Short problem: Copy exactly the lines from the one containing "Recreate this scene" through the one containing "EYE = 1.304", both included, and leave out any pictures.

Information given:
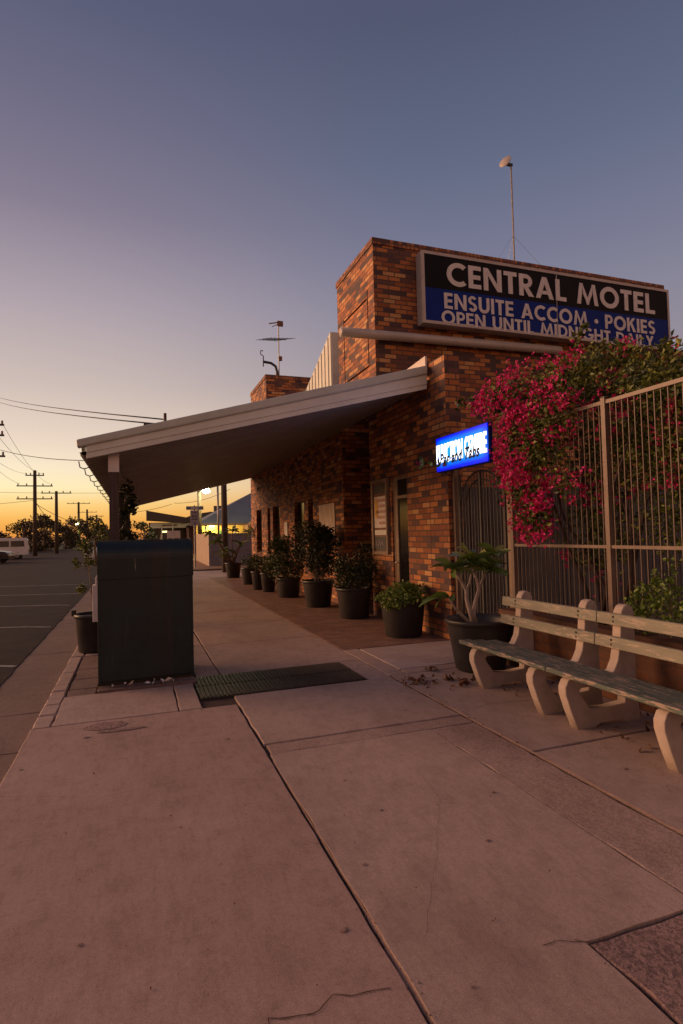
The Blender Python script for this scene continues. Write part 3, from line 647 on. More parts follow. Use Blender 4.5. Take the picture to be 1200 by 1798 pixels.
# ------------------------------------------------------------------ lit blue sign over the gate
bs = thing('lit_sign', (4.05, 6.43, 2.35), 'glowing blue light box sign with white capitals above the arched gate', 'sign')
ya, yb, za, zc = 5.80, 7.06, 2.352, 2.842
s = MB(); s.box(4.0, 4.055, ya, yb, za, zc); s.build('cabinet', M['signblue'], bs, False, .008)
mb_, nt2, b2 = newmat('lit_blue_face'); sp2 = NN(nt2, 'ShaderNodeTexCoord'); sx2 = NN(nt2, 'ShaderNodeSeparateXYZ'); nt2.links.new(sp2.outputs['Generated'], sx2.inputs[0])
colz = ramp(nt2, sx2.outputs['Z'], [(0, (.0,.004,.65)), (.07, (.0,.02,1)), (.22, (.0,.26,.95)), (.34, (.0,.42,.80)), (.72, (.0,.42,.80)), (.84, (.0,.24,.95)), (.95, (.0,.02,1)), (1, (.0,.004,.65))])
coly = ramp(nt2, sx2.outputs['Y'], [(0, (.1,.05,1)), (.12, (1,1,1)), (.88, (1,1,1)), (1, (.1,.05,1))])
cc = mixc(nt2, .8, colz, coly, 'MULTIPLY'); nt2.links.new(cc, b2.inputs['Emission Color']); b2.inputs['Emission Strength'].default_value = 1.0; b2.inputs['Base Color'].default_value = (0, .02, .3, 1)
s = MB(); s.box(3.985, 3.998, ya + .012, yb - .012, za + .012, zc - .012); s.build('face', mb_, bs)
words(bs, 'FUNCTION CENTRE', (3.983, 7.035, 2.475), (0, -1, 0), (0, 0, 1), (-1, 0, 0), .255, 1.215, emit('lit_white', (1, .97, .95), 2.0), .06, .006)
cu = bpy.data.curves.new('script', 'FONT'); cu.body = 'Bar and Tabs'; cu.size = .21; cu.shear = .35; cu.extrude = .002; cu.offset = .005; cu.space_character = 1.1
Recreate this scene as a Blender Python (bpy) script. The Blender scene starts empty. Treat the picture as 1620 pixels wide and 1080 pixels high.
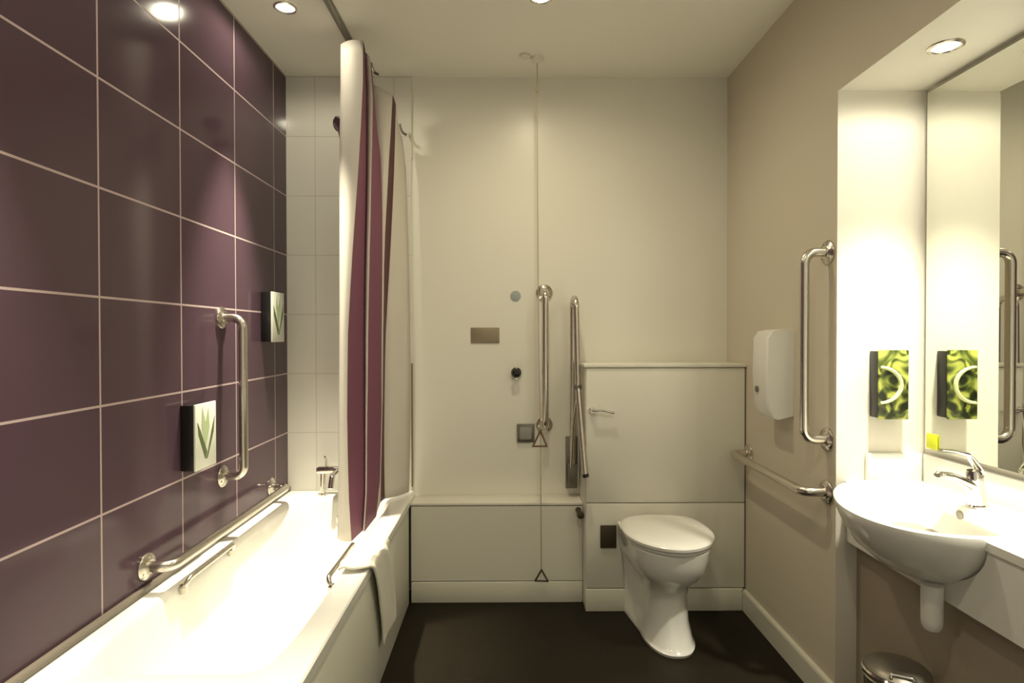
import bpy, bmesh, math, random
from mathutils import Vector, Matrix
PI = math.pi
random.seed(4)
scene = bpy.context.scene
C = scene.collection
EYE = 1.304          # camera height above the floor (m)

# ------------------------------------------------------------------ camera
def make_camera():
    f, yaw, pitch, roll = 919.18, .00821, .01125, -.00124
    cy, sy, cp, sp, cr, sr = math.cos(yaw), math.sin(yaw), math.cos(pitch), math.sin(pitch), math.cos(roll), math.sin(roll)
    R0 = Vector((cy, -sy, 0)); F0 = Vector((sy, cy, 0)); Z = Vector((0, 0, 1))
    U0 = Z*cp + F0*sp; F = F0*cp - Z*sp
    R = R0*cr + U0*sr; U = U0*cr - R0*sr
    cam = bpy.data.cameras.new('camera'); o = bpy.data.objects.new('camera', cam); C.objects.link(o)
    m = Matrix((R, U, -F)).transposed().to_4x4(); m.translation = (0, 0, EYE)
    o.matrix_world = m
    cam.sensor_width = 36; cam.lens = f/1620*36; cam.clip_start = .02
    scene.camera = o
make_camera()

# ------------------------------------------------------------------ world, exposure
w = bpy.data.worlds.new('world'); scene.world = w; w.use_nodes = True
w.node_tree.nodes['Background'].inputs[0].default_value = (.88, .80, .60, 1)
w.node_tree.nodes['Background'].inputs[1].default_value = .66
scene.view_settings.view_transform = 'Standard'; scene.view_settings.look = 'None'
scene.view_settings.gamma = 1; scene.view_settings.use_curve_mapping = False
scene.view_settings.exposure = 0.0

# lamp settings (each lamp is built into its downlight further down)
LAMP_COL = (1.0, .875, .60)
BATH_COL = (1.0, .92, .70)
NICHE_COL = (1.0, .94, .76)
W_ROOM, W_BATH, W_NICHE = 32, 480, 165

# ------------------------------------------------------------------ materials
def mat(name, col, rough=.5, metal=0., spec=.5, coat=0., bump=0., bscale=40., var=0., vscale=3., trans=0., emit=None, estr=0.):
    m = bpy.data.materials.new(name); m.use_nodes = True
    nt = m.node_tree; b = nt.nodes['Principled BSDF']
    b.inputs['Base Color'].default_value = (*col, 1); b.inputs['Roughness'].default_value = rough
    b.inputs['Metallic'].default_value = metal; b.inputs['Specular IOR Level'].default_value = spec
    b.inputs['Coat Weight'].default_value = coat; b.inputs['Coat Roughness'].default_value = .08
    g = nt.nodes.new('ShaderNodeNewGeometry')
    if var:
        n = nt.nodes.new('ShaderNodeTexNoise'); n.inputs['Scale'].default_value = vscale; n.inputs['Detail'].default_value = 3
        nt.links.new(g.outputs['Position'], n.inputs['Vector'])
        r = nt.nodes.new('ShaderNodeMix'); r.data_type = 'RGBA'
        r.inputs[6].default_value = (*[c*(1-var) for c in col], 1); r.inputs[7].default_value = (*[min(1, c*(1+var)) for c in col], 1)
        nt.links.new(n.outputs['Fac'], r.inputs[0]); nt.links.new(r.outputs[2], b.inputs['Base Color'])
    if bump:
        n = nt.nodes.new('ShaderNodeTexNoise'); n.inputs['Scale'].default_value = bscale; n.inputs['Detail'].default_value = 4
        nt.links.new(g.outputs['Position'], n.inputs['Vector'])
        u = nt.nodes.new('ShaderNodeBump'); u.inputs['Strength'].default_value = bump; u.inputs['Distance'].default_value = .003
        nt.links.new(n.outputs['Fac'], u.inputs['Height']); nt.links.new(u.outputs['Normal'], b.inputs['Normal'])
    if emit:
        b.inputs['Emission Color'].default_value = (*emit, 1); b.inputs['Emission Strength'].default_value = estr
    return m

def tile_mat(name, col, grout, axis, o1, o2, tw, th, rough, spec, mortar=.0022, var=.06, soft=.5, scaleb=1.):
    """stack-bond tiles laid out in metres on the wall: axis 0 for a wall in XZ, 1 for a wall in YZ"""
    m = bpy.data.materials.new(name); m.use_nodes = True
    nt = m.node_tree; b = nt.nodes['Principled BSDF']; L = nt.links.new
    g = nt.nodes.new('ShaderNodeNewGeometry'); s = nt.nodes.new('ShaderNodeSeparateXYZ'); L(g.outputs['Position'], s.inputs[0])
    c = nt.nodes.new('ShaderNodeCombineXYZ')
    for i, (src, off) in enumerate(((axis, o1), (2, o2))):
        a = nt.nodes.new('ShaderNodeMath'); a.operation = 'SUBTRACT'; a.inputs[1].default_value = off
        L(s.outputs[src], a.inputs[0]); L(a.outputs[0], c.inputs[i])
    br = nt.nodes.new('ShaderNodeTexBrick'); br.offset = 0; br.squash = 1
    br.inputs['Scale'].default_value = 1; br.inputs['Brick Width'].default_value = tw; br.inputs['Row Height'].default_value = th
    br.inputs['Mortar Size'].default_value = mortar; br.inputs['Mortar Smooth'].default_value = .1
    br.inputs['Color1'].default_value = (*[k*(1-var) for k in col], 1); br.inputs['Color2'].default_value = (*[k*(1+var) for k in col], 1)
    br.inputs['Mortar'].default_value = (*grout, 1); br.inputs['Bias'].default_value = 0
    L(c.outputs[0], br.inputs['Vector']); L(br.outputs['Color'], b.inputs['Base Color'])
    mr = nt.nodes.new('ShaderNodeMapRange'); mr.inputs['To Min'].default_value = rough; mr.inputs['To Max'].default_value = .7
    L(br.outputs['Fac'], mr.inputs['Value']); L(mr.outputs[0], b.inputs['Roughness'])
    b.inputs['Specular IOR Level'].default_value = spec
    n = nt.nodes.new('ShaderNodeTexNoise'); n.inputs['Scale'].default_value = 7; L(g.outputs['Position'], n.inputs['Vector'])
    ad = nt.nodes.new('ShaderNodeMath'); ad.operation = 'MULTIPLY_ADD'; ad.inputs[1].default_value = -1.
    mu = nt.nodes.new('ShaderNodeMath'); mu.operation = 'MULTIPLY'; mu.inputs[1].default_value = .18*scaleb; L(n.outputs['Fac'], mu.inputs[0])
    L(br.outputs['Fac'], ad.inputs[0]); L(mu.outputs[0], ad.inputs[2])
    u = nt.nodes.new('ShaderNodeBump'); u.inputs['Strength'].default_value = soft; u.inputs['Distance'].default_value = .0015
    L(ad.outputs[0], u.inputs['Height']); L(u.outputs['Normal'], b.inputs['Normal'])
    return m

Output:
Recreate this scene as a Blender Python (bpy) script. The Blender scene starts empty. Treat the picture as 1620 pixels wide and 1080 pixels high.
import bpy, bmesh, math, random
from mathutils import Vector, Matrix
PI = math.pi
random.seed(4)
scene = bpy.context.scene
C = scene.collection
EYE = 1.304          # camera height above the floor (m)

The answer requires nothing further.